● **Aim of the task**: Copy out every line containing the word "from".

● **Raw data**:
^^^^^^^^^^^^^^^^
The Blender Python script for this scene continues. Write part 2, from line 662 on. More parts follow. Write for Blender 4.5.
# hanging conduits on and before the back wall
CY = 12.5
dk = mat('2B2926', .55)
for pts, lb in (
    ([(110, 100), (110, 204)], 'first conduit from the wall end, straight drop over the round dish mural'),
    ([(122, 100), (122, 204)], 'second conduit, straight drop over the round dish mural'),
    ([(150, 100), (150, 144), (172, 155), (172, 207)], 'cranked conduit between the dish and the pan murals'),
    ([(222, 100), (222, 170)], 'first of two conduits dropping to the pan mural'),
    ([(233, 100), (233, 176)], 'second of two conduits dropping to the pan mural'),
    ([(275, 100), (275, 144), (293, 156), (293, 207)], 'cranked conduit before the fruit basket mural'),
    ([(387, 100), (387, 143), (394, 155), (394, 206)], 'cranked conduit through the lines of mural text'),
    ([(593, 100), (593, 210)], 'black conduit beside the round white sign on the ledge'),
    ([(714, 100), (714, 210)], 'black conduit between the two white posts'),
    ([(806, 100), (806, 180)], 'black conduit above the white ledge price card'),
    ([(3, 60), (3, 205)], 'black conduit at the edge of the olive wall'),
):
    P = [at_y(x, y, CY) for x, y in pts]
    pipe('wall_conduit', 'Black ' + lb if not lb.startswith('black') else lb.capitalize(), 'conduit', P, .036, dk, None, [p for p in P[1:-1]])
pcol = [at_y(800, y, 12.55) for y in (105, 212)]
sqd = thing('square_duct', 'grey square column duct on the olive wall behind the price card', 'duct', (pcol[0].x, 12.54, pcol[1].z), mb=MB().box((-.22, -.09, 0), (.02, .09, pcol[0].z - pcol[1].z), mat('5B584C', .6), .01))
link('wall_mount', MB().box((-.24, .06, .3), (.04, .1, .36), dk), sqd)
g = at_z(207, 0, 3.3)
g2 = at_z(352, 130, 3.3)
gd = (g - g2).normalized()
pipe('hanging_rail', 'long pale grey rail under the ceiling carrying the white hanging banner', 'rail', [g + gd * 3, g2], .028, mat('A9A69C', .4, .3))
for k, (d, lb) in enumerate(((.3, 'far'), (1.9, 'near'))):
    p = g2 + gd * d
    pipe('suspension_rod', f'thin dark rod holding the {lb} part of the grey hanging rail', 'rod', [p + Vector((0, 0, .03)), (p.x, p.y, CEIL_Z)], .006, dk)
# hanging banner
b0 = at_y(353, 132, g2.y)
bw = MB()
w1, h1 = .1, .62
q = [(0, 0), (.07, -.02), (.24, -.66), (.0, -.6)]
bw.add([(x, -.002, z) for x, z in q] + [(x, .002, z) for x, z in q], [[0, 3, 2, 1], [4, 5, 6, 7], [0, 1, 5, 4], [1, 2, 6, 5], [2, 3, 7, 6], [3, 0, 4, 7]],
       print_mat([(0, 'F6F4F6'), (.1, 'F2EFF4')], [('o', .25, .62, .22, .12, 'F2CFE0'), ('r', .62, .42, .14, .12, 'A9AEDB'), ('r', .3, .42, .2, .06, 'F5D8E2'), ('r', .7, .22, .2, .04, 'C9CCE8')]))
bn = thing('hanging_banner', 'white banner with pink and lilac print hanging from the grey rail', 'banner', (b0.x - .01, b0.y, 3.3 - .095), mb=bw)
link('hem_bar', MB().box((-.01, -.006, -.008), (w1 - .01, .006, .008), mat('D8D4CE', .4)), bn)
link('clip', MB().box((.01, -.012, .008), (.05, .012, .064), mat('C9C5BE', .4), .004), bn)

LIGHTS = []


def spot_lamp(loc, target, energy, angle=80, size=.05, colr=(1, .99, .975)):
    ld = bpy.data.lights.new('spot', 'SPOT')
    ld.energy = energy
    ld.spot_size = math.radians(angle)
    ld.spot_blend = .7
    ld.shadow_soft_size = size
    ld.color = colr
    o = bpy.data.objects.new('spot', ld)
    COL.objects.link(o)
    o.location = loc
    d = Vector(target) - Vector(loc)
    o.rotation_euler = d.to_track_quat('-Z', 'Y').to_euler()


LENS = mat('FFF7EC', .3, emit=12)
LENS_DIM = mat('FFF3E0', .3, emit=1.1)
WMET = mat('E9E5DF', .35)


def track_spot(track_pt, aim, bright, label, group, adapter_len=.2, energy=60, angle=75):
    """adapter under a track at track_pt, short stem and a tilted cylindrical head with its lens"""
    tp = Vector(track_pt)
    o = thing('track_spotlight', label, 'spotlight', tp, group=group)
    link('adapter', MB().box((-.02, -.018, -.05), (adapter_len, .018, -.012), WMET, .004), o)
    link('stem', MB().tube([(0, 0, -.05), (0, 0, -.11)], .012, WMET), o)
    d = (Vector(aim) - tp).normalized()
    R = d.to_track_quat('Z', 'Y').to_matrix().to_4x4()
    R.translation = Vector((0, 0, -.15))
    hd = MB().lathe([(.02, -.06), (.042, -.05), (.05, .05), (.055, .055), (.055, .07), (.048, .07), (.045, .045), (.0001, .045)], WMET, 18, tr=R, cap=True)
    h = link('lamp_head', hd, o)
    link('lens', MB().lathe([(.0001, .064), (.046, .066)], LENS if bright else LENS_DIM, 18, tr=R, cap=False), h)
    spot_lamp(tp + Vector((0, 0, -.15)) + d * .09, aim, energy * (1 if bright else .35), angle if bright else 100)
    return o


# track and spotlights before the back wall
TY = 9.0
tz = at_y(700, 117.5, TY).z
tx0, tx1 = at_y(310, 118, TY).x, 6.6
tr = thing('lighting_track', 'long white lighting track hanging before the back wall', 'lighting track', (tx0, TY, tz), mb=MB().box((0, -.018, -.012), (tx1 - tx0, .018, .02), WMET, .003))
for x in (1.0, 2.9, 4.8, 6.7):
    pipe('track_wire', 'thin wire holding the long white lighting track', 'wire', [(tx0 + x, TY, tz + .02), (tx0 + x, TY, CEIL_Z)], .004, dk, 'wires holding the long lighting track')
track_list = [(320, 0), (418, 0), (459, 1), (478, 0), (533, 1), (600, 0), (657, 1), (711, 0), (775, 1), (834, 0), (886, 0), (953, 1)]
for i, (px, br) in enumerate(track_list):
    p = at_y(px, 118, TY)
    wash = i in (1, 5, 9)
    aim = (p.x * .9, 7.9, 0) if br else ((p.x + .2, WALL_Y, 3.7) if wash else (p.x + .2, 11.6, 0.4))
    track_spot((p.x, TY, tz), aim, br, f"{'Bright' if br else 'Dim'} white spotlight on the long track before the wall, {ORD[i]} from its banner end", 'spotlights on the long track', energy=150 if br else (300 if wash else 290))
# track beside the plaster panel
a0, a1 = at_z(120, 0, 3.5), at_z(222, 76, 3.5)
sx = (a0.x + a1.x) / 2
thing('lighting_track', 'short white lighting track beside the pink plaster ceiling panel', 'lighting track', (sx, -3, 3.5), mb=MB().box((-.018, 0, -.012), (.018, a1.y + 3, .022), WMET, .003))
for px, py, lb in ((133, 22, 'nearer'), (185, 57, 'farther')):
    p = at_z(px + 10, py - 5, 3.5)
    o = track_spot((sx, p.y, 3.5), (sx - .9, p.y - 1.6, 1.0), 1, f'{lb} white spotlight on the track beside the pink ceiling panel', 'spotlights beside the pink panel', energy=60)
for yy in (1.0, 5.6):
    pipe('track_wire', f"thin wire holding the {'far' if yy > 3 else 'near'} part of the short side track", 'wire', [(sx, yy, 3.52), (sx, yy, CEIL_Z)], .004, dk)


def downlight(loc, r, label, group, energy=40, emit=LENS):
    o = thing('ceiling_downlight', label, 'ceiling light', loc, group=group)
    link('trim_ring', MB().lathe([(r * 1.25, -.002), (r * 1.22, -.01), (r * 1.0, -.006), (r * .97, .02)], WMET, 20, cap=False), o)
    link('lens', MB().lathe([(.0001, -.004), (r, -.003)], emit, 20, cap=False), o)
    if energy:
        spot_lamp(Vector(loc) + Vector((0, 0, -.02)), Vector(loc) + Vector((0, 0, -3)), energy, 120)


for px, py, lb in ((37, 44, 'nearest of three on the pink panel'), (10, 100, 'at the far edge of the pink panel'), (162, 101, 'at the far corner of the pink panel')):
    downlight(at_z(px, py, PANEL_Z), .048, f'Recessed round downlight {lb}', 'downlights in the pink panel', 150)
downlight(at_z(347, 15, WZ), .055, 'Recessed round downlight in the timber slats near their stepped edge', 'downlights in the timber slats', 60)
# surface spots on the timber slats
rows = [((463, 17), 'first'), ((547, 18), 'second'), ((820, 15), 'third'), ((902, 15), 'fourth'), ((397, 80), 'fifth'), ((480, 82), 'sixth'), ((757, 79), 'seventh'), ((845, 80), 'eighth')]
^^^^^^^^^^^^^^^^
● **Solution for this problem**:
The Blender Python script for this scene continues. Write part 2, from line 662 on. More parts follow. Write for Blender 4.5.
    ([(110, 100), (110, 204)], 'first conduit from the wall end, straight drop over the round dish mural'),
bn = thing('hanging_banner', 'white banner with pink and lilac print hanging from the grey rail', 'banner', (b0.x - .01, b0.y, 3.3 - .095), mb=bw)
    track_spot((p.x, TY, tz), aim, br, f"{'Bright' if br else 'Dim'} white spotlight on the long track before the wall, {ORD[i]} from its banner end", 'spotlights on the long track', energy=150 if br else (300 if wash else 290))